Patrick R. Tyson, who has served twice as acting director of the Occupational Safety and Health Administration, told OSHA staff members yesterday that he will leave the agency May 16 to join an Atlanta corporate law firm.

The departure of Tyson, 37, acting OSHA director since last April, comes while President Reagan's designee, John A. Pendergrass, is awaiting a Senate hearing on his nomination to head the agency.

Labor Department officials, who plan to announce Tyson's resignation today, hope Pendergrass will be confirmed by the time Tyson leaves. If not, the department will have to designate another interim director.

OSHA sources said yesterday that Tyson, a 14-year Labor Department employe, had been interested in the top job and decided to leave when he was passed over. Tyson said in an interview his decision was based on "a terrific opportunity" offered by the law firm of Constangy, Brooks & Smith in his native Atlanta.

Tyson served as deputy OSHA director between his stints as acting director, and he said he believed OSHA has made progress in improving its system of drafting new regulations and in enforcement.

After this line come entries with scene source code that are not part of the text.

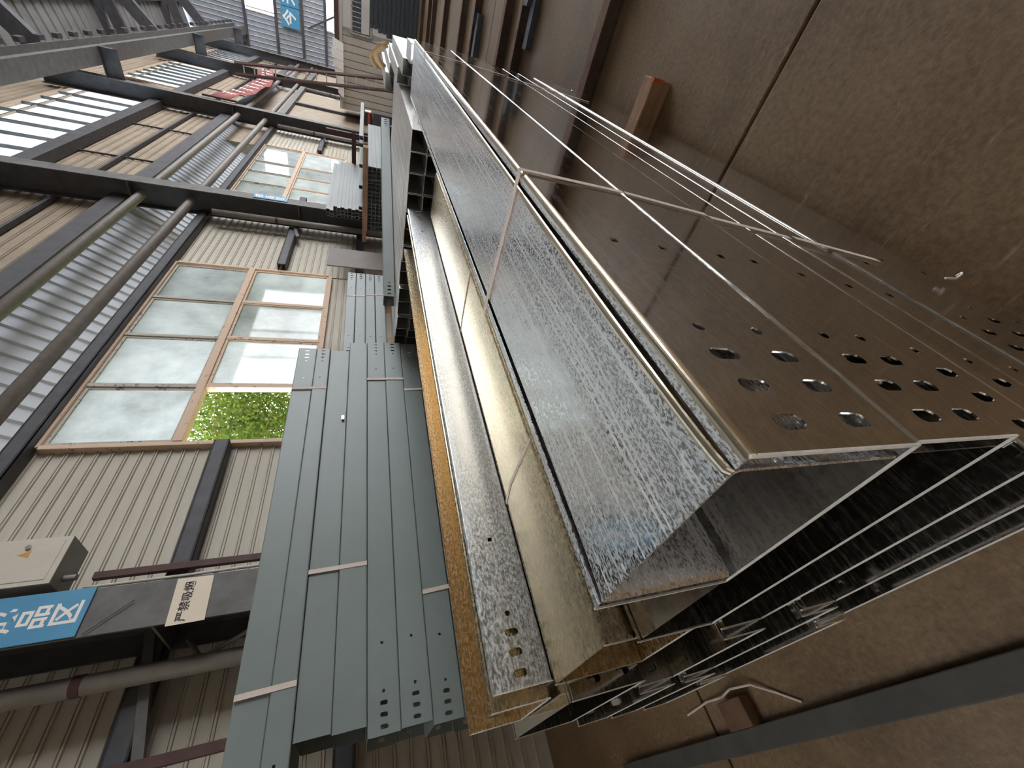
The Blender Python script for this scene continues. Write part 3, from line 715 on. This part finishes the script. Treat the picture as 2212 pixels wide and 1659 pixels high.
# ------------------------------------------------------------------ square tubes and timber racks by the columns
def tube_mesh(w, l):
    m = MB(); t = .004
    m.box(0, w, 0, l, 0, t).box(0, w, 0, l, w-t, w).box(0, t, 0, l, t, w-t).box(w-t, w, 0, l, t, w-t).box(t, w-t, .10, .11, t, w-t)
    return m
def tube_rack():
    w = .068
    me = tube_mesh(w, 3.0).mesh('tube', [M['tube']])
    def put(x, y, z, lab, grp):
        o = bpy.data.objects.new('square_tube', me); COL.objects.link(o); o.location = (x, y, z); tag(o, lab, 'tube', grp)
    for r in range(6):          # broad lower bundle, open ends towards us
        for c in range(16):
            put(-3.46+c*(w+.002), 8.0+.03*((c*7+r*3) % 3), Z-.47+r*(w+.002), 'pale square tube in the broad bundle, row %s from below, %s from wall' % (ORD[r], ORD[c]), 'tubes of the broad bundle')
    single('timber_rail', 'brown timber rail lying across the broad tube bundle', 'timber', MB().box(-3.5, -2.05, 7.97, 8.12, Z-.05, Z+.035), M['wood'], bev=.005)
    for r in range(10):         # tall bundle standing above
        for c in range(3):
            if r > 7 and c == 2: continue
            put(-3.72+c*(w+.002), 8.95+.05*(r % 2), Z+.04+r*(w+.002), 'pale square tube in the tall bundle, row %s from below, %s from wall' % (ORD[r], ORD[c]), 'tubes of the tall bundle')
    for k in range(4):
        put(-3.35+k*.3, 8.6+k*.3, Z+.04, 'pale square tube lying loose on the timber rail, %s one from the wall' % ORD[k], 'loose tubes on the rail')
    put(-2.20, 9.0, Z+.04, 'pale square tube lying loose at the right end of the timber rail', None)
    for k, y in enumerate((8.3, 10.6)):
        T = Thing('steel_rack', 'dark steel rack carrying the tube bundles, %s frame' % ('near' if k == 0 else 'far'), 'rack', (-3.2, y, 0))
        T.part('beam', MB().box(-3.85, -2.2, y-.05, y+.05, Z-.58, Z-.475), M['steel'])
        for x in (-3.8, -2.3): T.part('leg', MB().box(x-.05, x+.05, y-.05, y+.05, 0, Z-.58), M['steel'])
        T.part('shelf', MB().box(-3.85, -3.48, y-.05, y+.05, Z-.03, Z+.038), M['wood'])
    single('brown_plate', 'dark brown steel plate standing upright beside the column past the big window', 'plate',
           MB().box(-3.43, -3.41, 6.35, 6.95, .0, Z+.55), M['brownplate'])
    T = Thing('steel_post', 'rust-brown steel post standing behind the loose tubes', 'post', (-2.9, 12.1, 0))
    T.part('shaft', MB().box(-2.95, -2.85, 12.05, 12.15, 0, Z+.9), M['redoxide']); T.part('arm', MB().box(-3.6, -2.85, 12.06, 12.14, Z+.22, Z+.32), M['redoxide'])
tube_rack()

# ------------------------------------------------------------------ far end of the hall
def far_things():
    # site cabin
    Y = 24.
    T = Thing('site_cabin', 'beige panel cabin standing inside the far end of the hall', 'cabin', (-1.4, Y+1.5, 0), 'b')
    T.part('body', MB().box(-3.8, 3.5, Y+.03, Y+3.2, 0, Z+.98), M['siding_d'])
    x = -3.80; k = 0
    while x < -1.05:
        T.part('panel', MB().box(x, x+.247, Y-.01, Y+.03, 0, Z+.98), M['house']); x += .275; k += 1
    T.part('upper_panel', MB().box(-1.02, 3.5, Y-.01, Y+.03, 0, Z+.98), M['house_w'])
    w = T.part('window', MB().box(-.95, -.89, Y-.06, Y, Z-.18, Z+.62).box(.55, .61, Y-.06, Y, Z-.18, Z+.62).box(-.95, .61, Y-.06, Y, Z+.58, Z+.64).box(-.95, .61, Y-.06, Y, Z-.2, Z-.14), M['frame_g'])
    T.part('pane', MB().box(-.89, .55, Y-.03, Y-.02, Z-.14, Z+.58), M['darksheet'], w)
    T.part('blind', MB().box(-.85, .5, Y-.045, Y-.035, Z-.1, Z+.22), M['house_w'], w)
    for i in range(9): T.part('bar', MB().box(-.85+i*.16, -.835+i*.16, Y-.07, Y-.06, Z+.24, Z+.58), M['white'], w)
    T.part('roof_edge', MB().box(-1.3, 3.5, Y-.12, Y+.02, Z+1.12, Z+1.28), M['redoxide'])
    T.part('roof', MB().box(-3.8, 3.5, Y-.05, Y+3.2, Z+.98, Z+1.12), M['house_w'])
    for i in range(6):
        a = -3.3+i*.33
        T.part('awning_sheet', MB().quad((a, Y-.45, Z+.93), (a+.31, Y-.45, Z+.93), (a+.31+.1, Y-.05, Z+1.42-.06*abs(i-4)), (a+.1, Y-.05, Z+1.42-.06*abs(i-4))), M['white'], t=.02)
    single('lamp_housing', 'dark round lamp housing on the cabin roof', 'lamp', MB().tube([(.3, Y+.3, Z+1.13), (.3, Y+.3, Z+1.5)], .14, 12), M['steel'], frame='b')
    # dark stacked sheets in front of the cabin
    for r in range(11):
        x0 = -1.46 + .035*r + (.04 if r % 2 else 0)
        single('dark_sheet', 'dark slate steel section in the stack before the cabin, %s from the floor' % ORD[r], 'steel section',
               MB().box(x0, 3.0, 18.25, 18.95, .0+r*.138+.03, .0+r*.138+.138).box(x0+.03, 3.0, 18.27, 18.93, r*.138, r*.138+.03), M['darksheet'], group='dark sections stacked before the cabin')
    # white rolls and cloth on the stepped pile
    for k, (x, y) in enumerate(((-.60, 6.2), (-.83, 8.0))):
        m = MB(); n = 9
        m.tube([(x-.10, y, Z-.20+.04*k), (x-.05, y+.03, Z-.13+.04*k), (x+.02, y, Z-.10+.04*k), (x+.09, y-.02, Z-.15+.04*k), (x+.12, y, Z-.22+.04*k)], .034, 8)
        single('cloth_bundle', 'crumpled tan cloth lying on the stepped pile, %s one' % ('right-hand' if k == 0 else 'left-hand'), 'cloth', m, M['carton'], smooth=True)
    # ladder
    T = Thing('ladder', 'tall rust-red ladder leaning left against the far column', 'ladder', (-1.95, 19.3, 0), 'b')
    a0, a1 = Vector((-2.0, 19.0, .0)), Vector((-2.86, 20.0, Z+4.35)); off = Vector((.36, .0, .0))
    T.part('rail', MB().beam(a0, a1, .07, .09), M['redoxide']); T.part('rail', MB().beam(a0+off, a1+off*.9, .07, .09), M['redoxide'])
    for i in range(17):
        t = (i+.7)/17.5; p = a0.lerp(a1, t); T.part('rung', MB().beam(p, p+off, .035, .035), M['conduit'])
    # tool machine
    T = Thing('hand_machine', 'red and black portable machine standing on the far rack', 'machine', (-3.35, 20.0, 0), 'b')
    T.part('stand', MB().box(-3.55, -3.05, 19.8, 20.3, 0, Z-.28), M['steel']); T.part('body', MB().box(-3.5, -3.1, 19.85, 20.2, Z-.26, Z+.05), M['black'])
    T.part('stripe', MB().box(-3.52, -3.08, 19.83, 19.86, Z-.16, Z-.08), M['red']); T.part('handle', MB().box(-3.42, -3.2, 19.9, 20.0, Z+.05, Z+.1), M['red'])
    T.part('plate', MB().box(-3.08, -3.05, 19.85, 20.2, Z-.2, Z+.03), M['white'])
    # recess boards of the third bay
    T = Thing('wall_board', 'tall beige board standing in the third bay behind the ladder', 'board', (-4.3, 25, 0), 'b')
    T.part('board', MB().box(-4.36, -4.32, 22.5, 29.5, 0, Z+3.2), M['siding_d']); T.part('top_bar', MB().box(-4.4, -4.15, 22.0, 30.2, Z+3.2, Z+3.45), M['steel_l'])
    T.part('post', MB().box(-4.4, -4.2, 25.4, 25.6, 0, Z+3.2), M['steel'])
    T = Thing('wall_board', 'tall beige board standing in the fourth bay near the cabin', 'board', (-4.3, 34, 0), 'b')
    T.part('board', MB().box(-4.36, -4.32, 32.5, 38.5, 0, Z+3.2), M['siding_d']); T.part('top_bar', MB().box(-4.4, -4.15, 32.0, 39.2, Z+3.2, Z+3.45), M['steel_l'])
far_things()

# ------------------------------------------------------------------ signs
def text_obj(body, size, mat, parent, loc, rot, name='lettering', bold=0.):
    cu = bpy.data.curves.new(name, 'FONT'); cu.body = body; cu.size = size; cu.align_x = 'CENTER'; cu.align_y = 'CENTER'; cu.extrude = .0006; cu.offset = bold
    o = bpy.data.objects.new(name, cu); COL.objects.link(o)
    dg = bpy.context.evaluated_depsgraph_get(); me = bpy.data.meshes.new_from_object(o.evaluated_get(dg))
    bpy.data.objects.remove(o)
    me.materials.clear(); me.materials.append(mat); o = bpy.data.objects.new(name, me); COL.objects.link(o)
    o.parent = parent; o.location = loc; o.rotation_euler = rot
    return o
FACE_X = (math.pi/2, 0, math.pi/2)       # lettering facing +x, upright
FACE_MY = (math.pi/2, 0, 0)              # lettering facing -y
def signs():
    T = Thing('area_sign', 'large blue area sign with cream characters on the nearest column', 'sign', (-3.9, 1.83, Z+1.91), 'b')
    T.part('board', MB().box(-3.895, -3.883, 1.655, 2.005, Z+1.915, Z+2.75), M['blue'])
    for k, ch in enumerate('成品区'):
        text_obj(ch, .175, M['white'], T.o, (.0178, .0, .465-.180*k), FACE_X, 'character', .004)
    T = Thing('area_sign', 'small blue area sign on the second column past the big window', 'sign', (-3.9, 11.05, Z+1.75), 'b')
    T.part('board', MB().box(-3.895, -3.883, 10.95, 11.24, Z+1.72, Z+2.42), M['blue'])
    for k, ch in enumerate('成品区'):
        text_obj(ch, .19, M['white'], T.o, (.0178, .04, .55-.215*k), FACE_X, 'character', .004)
    T = Thing('paper_notice', 'stained paper notice with a black no-smoking line pasted on the nearest column', 'notice', (-3.9, 1.8, Z+1.14), 'b')
    m = MB(); pts = [(1.63, 1.135), (1.985, 1.150), (1.99, 1.40), (1.625, 1.385)]
    m.quad(*[(-3.893, y, Z+z) for y, z in pts]); T.part('sheet', m, M['paper'], t=.002)
    text_obj('严禁吸烟', .078, M['black'], T.o, (.0095, .0, .155), FACE_X, 'character', .001)
    # gable slogan
    T = Thing('gable_sign', 'blue gable boards with white characters high on the far wall', 'sign', (-1.8, 43.9, Z+4.7), 'b')
    for k, ch in enumerate('今天'):
        x = -2.46 + 1.22*k
        T.part('board', MB().box(x, x+1.18, 43.68, 43.70, Z+4.76, Z+5.98), M['blue'])
        text_obj(ch, .95, M['white'], T.o, (x+.59+1.8, -.225, .67), FACE_MY, 'character', .018)
    # red banner hung between two columns
    T = Thing('banner', 'sagging red cloth banner with white characters strung between the far columns', 'banner', (-3.85, 25, Z+4.7), 'b')
    m = MB(); n = 12
    for i in range(n+1):
        y = 20.7+9.6*i/n; sag = .55*math.sin(math.pi*i/n); m.v += [(-3.86+.05*math.sin(i*1.3), y, Z+5.55-sag), (-3.80+.06*math.sin(i*1.7), y, Z+4.80-sag)]
    for i in range(n): m.f.append((2*i, 2*i+1, 2*i+3, 2*i+2))
    T.part('cloth', m, M['banner'], smooth=True, t=.004)
    for i in range(11):
        y = 21.4+.8*i; s_ = .55*math.sin(math.pi*(y-20.7)/9.6); mk = MB()
        for q in range(4):
            mk.box(-3.765, -3.76, y+.08*(q % 2), y+.36-.06*q, Z+5.30-s_-.13*q, Z+5.35-s_-.13*q)
        mk.box(-3.765, -3.76, y+.15, y+.22, Z+4.92-s_, Z+5.35-s_)
        T.part('character', mk, M['white'])
    T.part('pole', MB().box(-3.86, -3.80, 20.55, 20.65, Z+4.6, Z+5.7), M['redoxide'])
    # electrical box
    T = Thing('switch_box', 'cream electrical box with amber warning triangle fixed beside the blue sign', 'switch box', (-4.0, 2.3, Z+2.3), 'b')
    T.part('case', MB().box(-4.20, -3.93, 2.10, 2.50, Z+2.25, Z+2.85), M['box_side'], bev=.004)
    d = T.part('door', MB().box(-3.93, -3.915, 2.10, 2.50, Z+2.25, Z+2.85), M['box'], bev=.003)
    T.part('panel', MB().box(-3.915, -3.911, 2.135, 2.465, Z+2.29, Z+2.81), M['box'], d, bev=.002)
    T.part('lock', MB().tube([(-3.911, 2.42, Z+2.50), (-3.895, 2.42, Z+2.50)], .018, 12), M['chrome'], d)
    T.part('warning_triangle', MB().quad((-3.9105, 2.33, Z+2.47), (-3.9105, 2.39, Z+2.47), (-3.9105, 2.36, Z+2.55)), M['amber'], d, t=.001)
    T.part('gland', MB().tube([(-4.06, 2.2, Z+2.25), (-4.06, 2.2, Z+2.17)], .025, 10), M['box_side'])
    # conduit and angle bar on the wall below the box
    single('wall_conduit', 'thin white conduit running down the siding below the electrical box', 'conduit', MB().tube([(-4.35, 2.25, Z+2.24), (-4.35, 2.25, Z+1.5), (-4.35, 2.27, Z+.2), (-4.35, 2.27, .1)], .014, 8), M['conduit'], frame='b')
    single('angle_bar', 'dark red upright angle bar on the siding beside the white conduit', 'bar', MB().box(-4.37, -4.32, 2.31, 2.37, 0, Z+2.2), M['redoxide'], frame='b')
    single('angle_bar', 'dark red upright angle bar on the siding left of the downpipe', 'bar', MB().box(-4.37, -4.32, .86, .93, 0, Z+3.3), M['redoxide'], frame='b')
    single('hanging_cable', 'black cable drooping beside the nearest column', 'cable', MB().tube([(-4.36, 1.68, Z+1.35), (-4.30, 1.50, Z+1.20), (-4.2, 1.60, Z+.9), (-4.1, 1.75, Z+.6), (-4.1, 1.75, .2)], .018, 8), M['pipe'], frame='b', smooth=True)
    single('wire', 'thin wire stuck slantwise across the nearest column below the blue sign', 'wire', MB().tube([(-3.885, 1.66, Z+1.88), (-3.885, 1.86, Z+1.64)], .004, 6), M['steel_l'], frame='b')
signs()

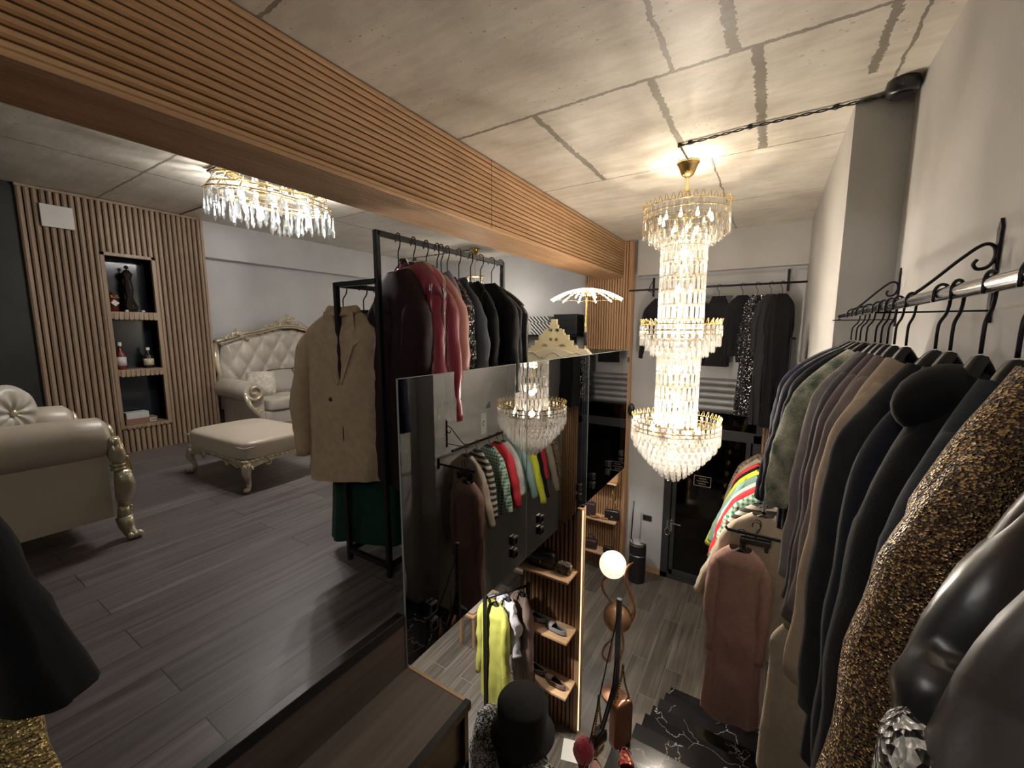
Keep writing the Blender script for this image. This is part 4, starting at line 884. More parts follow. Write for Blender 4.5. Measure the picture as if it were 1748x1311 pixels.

Tyson succeeded former OSHA directors Thorne Auchter and Robert Rowland, who both had been heavily criticized, primarily by labor organizations that accused the Reagan administration of weakening workplace law enforcement.

"You never please everybody in this job," Tyson said, "No matter what decision you make, somebody is angry."

Pendergrass, 60, is manager of hazard awareness at the 3M Co. in Minnesota, and is former president of the American Industrial Hygiene Association.